-- BEGIN Entries --

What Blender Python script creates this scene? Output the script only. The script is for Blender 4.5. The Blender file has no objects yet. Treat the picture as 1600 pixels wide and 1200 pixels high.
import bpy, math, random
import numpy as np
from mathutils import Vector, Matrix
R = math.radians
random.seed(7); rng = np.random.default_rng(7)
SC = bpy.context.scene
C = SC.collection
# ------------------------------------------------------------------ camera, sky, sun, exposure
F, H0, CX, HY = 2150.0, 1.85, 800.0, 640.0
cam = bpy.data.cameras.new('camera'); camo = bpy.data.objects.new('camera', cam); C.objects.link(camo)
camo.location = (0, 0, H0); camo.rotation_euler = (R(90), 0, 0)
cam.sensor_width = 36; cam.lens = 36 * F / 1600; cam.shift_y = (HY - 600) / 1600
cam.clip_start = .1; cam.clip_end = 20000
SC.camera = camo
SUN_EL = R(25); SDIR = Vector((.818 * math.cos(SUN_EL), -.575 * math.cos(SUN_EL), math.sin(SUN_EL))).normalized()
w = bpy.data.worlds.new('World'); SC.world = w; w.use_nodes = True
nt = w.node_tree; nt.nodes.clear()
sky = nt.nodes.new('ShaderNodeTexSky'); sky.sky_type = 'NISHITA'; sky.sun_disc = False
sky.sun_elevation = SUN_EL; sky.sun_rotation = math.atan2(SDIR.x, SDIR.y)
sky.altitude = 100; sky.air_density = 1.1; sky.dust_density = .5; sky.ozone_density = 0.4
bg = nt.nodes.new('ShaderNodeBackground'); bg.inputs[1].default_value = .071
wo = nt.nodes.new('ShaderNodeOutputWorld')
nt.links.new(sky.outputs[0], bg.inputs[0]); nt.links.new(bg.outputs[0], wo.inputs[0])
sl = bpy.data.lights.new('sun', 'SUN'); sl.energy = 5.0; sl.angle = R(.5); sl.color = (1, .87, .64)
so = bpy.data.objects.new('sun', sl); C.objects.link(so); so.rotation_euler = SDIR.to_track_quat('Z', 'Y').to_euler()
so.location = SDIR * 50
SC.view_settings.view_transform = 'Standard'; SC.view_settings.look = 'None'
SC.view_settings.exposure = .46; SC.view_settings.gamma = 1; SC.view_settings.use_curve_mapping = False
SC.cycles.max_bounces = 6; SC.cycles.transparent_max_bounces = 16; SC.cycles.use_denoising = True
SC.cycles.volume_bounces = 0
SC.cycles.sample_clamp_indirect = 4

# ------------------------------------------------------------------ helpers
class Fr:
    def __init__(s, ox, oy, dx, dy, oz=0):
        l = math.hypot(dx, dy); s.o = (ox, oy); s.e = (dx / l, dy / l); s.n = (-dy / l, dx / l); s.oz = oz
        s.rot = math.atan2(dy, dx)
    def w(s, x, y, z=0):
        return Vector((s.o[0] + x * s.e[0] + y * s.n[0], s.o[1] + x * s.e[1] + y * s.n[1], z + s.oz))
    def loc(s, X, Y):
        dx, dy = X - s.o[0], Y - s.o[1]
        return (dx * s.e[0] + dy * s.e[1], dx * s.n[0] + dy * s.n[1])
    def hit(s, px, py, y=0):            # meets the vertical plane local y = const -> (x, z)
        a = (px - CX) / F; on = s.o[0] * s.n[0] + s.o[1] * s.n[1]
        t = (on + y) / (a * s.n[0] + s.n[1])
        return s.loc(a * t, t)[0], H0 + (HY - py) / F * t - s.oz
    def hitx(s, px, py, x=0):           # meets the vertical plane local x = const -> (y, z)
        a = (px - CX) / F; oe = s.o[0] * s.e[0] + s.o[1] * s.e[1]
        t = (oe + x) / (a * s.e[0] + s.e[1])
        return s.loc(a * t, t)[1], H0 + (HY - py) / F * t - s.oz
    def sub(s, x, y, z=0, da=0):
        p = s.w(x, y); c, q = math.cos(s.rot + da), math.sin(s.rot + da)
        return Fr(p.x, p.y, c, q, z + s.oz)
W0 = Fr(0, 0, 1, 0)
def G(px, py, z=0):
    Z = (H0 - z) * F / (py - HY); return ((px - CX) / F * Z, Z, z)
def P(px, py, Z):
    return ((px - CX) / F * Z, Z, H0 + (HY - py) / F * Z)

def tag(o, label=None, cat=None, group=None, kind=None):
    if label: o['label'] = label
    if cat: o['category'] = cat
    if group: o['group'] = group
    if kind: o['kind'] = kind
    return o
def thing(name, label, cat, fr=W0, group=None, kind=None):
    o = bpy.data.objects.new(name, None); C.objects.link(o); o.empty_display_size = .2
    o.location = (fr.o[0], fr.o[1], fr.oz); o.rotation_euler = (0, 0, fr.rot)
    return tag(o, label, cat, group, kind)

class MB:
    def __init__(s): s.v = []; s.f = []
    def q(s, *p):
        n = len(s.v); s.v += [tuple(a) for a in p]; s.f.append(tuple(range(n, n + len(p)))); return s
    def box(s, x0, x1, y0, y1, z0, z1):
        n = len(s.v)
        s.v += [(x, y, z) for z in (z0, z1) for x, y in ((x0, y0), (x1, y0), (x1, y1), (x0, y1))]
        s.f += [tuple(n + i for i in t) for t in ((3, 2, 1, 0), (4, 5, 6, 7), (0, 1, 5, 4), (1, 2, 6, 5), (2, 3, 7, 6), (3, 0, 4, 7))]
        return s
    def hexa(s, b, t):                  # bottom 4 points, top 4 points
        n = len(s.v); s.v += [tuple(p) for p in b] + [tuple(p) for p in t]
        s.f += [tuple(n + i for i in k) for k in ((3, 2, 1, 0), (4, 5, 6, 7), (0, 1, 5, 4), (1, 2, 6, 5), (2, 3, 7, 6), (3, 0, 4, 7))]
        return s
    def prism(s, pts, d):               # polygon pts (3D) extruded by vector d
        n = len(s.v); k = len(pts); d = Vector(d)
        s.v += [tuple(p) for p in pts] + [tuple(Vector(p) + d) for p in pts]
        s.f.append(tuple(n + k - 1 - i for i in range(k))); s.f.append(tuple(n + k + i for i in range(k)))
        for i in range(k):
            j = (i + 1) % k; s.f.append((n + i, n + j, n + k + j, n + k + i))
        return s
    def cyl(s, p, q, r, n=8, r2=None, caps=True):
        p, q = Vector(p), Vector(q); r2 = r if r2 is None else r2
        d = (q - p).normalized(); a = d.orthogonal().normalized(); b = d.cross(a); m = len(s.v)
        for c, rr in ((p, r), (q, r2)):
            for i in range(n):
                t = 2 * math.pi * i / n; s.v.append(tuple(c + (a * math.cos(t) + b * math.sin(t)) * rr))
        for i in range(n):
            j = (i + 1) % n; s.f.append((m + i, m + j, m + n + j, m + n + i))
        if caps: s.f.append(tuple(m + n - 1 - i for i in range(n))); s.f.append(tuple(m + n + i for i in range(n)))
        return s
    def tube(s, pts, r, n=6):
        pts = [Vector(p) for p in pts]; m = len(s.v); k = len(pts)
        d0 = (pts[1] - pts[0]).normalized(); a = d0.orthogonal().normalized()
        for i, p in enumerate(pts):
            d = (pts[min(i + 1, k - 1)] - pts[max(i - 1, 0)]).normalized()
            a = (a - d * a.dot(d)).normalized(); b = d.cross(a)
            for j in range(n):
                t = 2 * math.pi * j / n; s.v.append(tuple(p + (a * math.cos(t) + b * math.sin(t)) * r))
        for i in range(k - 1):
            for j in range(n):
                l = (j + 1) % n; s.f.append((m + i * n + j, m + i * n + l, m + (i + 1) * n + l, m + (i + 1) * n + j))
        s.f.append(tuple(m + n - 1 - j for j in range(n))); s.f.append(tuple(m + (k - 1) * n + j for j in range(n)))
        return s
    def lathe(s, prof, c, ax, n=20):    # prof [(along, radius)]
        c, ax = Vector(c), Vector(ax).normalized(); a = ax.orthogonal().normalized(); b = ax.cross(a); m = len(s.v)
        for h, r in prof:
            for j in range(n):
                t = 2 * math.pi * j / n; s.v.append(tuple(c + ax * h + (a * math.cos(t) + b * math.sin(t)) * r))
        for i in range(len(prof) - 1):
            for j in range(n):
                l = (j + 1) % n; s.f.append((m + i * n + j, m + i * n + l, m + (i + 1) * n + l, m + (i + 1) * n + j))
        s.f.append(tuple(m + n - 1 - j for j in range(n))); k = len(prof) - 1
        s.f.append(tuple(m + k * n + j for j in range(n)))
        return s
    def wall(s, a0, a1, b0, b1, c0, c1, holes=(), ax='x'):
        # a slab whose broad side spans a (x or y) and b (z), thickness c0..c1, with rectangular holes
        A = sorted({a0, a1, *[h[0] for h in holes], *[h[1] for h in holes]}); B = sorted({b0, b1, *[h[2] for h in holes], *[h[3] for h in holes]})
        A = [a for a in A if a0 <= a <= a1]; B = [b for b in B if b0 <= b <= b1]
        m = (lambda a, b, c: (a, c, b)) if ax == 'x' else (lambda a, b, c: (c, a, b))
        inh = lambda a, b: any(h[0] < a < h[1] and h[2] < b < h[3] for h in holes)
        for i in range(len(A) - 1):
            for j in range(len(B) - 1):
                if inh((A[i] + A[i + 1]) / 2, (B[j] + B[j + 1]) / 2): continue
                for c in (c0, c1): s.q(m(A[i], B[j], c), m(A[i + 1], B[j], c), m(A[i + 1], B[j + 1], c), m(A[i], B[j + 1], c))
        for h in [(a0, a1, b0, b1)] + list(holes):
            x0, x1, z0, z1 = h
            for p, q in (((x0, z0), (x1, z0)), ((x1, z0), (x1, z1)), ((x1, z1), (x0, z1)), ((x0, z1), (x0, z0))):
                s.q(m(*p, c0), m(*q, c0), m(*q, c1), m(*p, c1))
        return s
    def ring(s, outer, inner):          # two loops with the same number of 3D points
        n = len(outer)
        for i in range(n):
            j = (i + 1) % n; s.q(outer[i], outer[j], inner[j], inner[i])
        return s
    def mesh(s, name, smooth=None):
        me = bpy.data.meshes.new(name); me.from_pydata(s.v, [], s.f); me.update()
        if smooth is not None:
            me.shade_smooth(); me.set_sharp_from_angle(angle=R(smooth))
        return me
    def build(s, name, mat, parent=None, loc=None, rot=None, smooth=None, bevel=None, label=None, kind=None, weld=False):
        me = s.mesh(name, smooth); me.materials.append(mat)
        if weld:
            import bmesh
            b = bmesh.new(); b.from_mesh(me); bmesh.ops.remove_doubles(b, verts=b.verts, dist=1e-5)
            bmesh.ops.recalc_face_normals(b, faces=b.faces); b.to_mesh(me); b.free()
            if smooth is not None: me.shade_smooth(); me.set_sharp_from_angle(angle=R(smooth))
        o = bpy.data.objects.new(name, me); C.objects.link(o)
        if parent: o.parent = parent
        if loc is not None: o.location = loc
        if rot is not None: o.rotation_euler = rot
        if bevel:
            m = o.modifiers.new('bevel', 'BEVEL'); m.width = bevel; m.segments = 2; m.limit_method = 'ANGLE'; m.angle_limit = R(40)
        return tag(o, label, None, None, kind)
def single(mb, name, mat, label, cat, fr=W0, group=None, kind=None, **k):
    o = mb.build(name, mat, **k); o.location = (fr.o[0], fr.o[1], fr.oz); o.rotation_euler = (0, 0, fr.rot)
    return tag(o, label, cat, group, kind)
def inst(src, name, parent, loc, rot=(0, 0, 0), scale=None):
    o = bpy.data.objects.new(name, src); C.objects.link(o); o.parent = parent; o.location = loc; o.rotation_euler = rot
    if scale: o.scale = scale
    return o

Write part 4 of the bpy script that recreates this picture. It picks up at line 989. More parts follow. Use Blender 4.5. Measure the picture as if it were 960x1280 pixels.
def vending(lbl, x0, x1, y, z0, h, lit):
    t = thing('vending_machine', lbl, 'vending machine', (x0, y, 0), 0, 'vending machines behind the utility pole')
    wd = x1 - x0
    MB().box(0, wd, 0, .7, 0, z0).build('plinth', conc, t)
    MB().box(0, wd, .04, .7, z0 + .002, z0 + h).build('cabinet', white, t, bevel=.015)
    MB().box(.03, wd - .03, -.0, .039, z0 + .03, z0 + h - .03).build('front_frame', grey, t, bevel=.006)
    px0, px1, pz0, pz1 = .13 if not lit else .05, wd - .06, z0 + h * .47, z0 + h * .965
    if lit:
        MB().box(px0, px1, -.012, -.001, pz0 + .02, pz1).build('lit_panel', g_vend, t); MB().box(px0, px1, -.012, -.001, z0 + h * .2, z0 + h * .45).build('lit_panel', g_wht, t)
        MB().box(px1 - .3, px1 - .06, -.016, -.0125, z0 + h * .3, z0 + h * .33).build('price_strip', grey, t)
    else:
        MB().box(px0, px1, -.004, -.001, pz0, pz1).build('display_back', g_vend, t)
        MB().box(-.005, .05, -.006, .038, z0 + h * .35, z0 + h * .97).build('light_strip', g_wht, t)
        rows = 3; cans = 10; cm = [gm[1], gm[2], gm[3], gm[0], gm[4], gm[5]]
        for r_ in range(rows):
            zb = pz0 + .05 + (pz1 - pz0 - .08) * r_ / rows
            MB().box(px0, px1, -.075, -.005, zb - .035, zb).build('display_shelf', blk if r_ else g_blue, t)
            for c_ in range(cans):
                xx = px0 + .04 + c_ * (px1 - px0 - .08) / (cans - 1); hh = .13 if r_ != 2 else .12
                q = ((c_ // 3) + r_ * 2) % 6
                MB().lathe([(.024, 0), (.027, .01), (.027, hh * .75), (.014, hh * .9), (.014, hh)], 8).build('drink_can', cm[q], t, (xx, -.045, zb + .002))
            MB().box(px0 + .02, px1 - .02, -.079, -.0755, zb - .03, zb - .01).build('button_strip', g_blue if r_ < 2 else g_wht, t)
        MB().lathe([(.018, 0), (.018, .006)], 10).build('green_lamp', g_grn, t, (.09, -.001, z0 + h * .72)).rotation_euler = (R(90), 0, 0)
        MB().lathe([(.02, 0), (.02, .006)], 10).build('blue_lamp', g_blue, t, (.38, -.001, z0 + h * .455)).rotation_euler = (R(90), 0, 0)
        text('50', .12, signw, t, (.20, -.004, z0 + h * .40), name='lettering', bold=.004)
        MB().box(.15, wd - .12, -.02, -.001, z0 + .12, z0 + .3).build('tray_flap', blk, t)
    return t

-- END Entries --

The problem:
Copy out every line in the entries above that holds "objects".

Result of the task:
What Blender Python script creates this scene? Output the script only. The script is for Blender 4.5. The Blender file has no objects yet. Treat the picture as 1600 pixels wide and 1200 pixels high.
cam = bpy.data.cameras.new('camera'); camo = bpy.data.objects.new('camera', cam); C.objects.link(camo)
so = bpy.data.objects.new('sun', sl); C.objects.link(so); so.rotation_euler = SDIR.to_track_quat('Z', 'Y').to_euler()
    o = bpy.data.objects.new(name, None); C.objects.link(o); o.empty_display_size = .2
        o = bpy.data.objects.new(name, me); C.objects.link(o)
    o = bpy.data.objects.new(name, src); C.objects.link(o); o.parent = parent; o.location = loc; o.rotation_euler = rot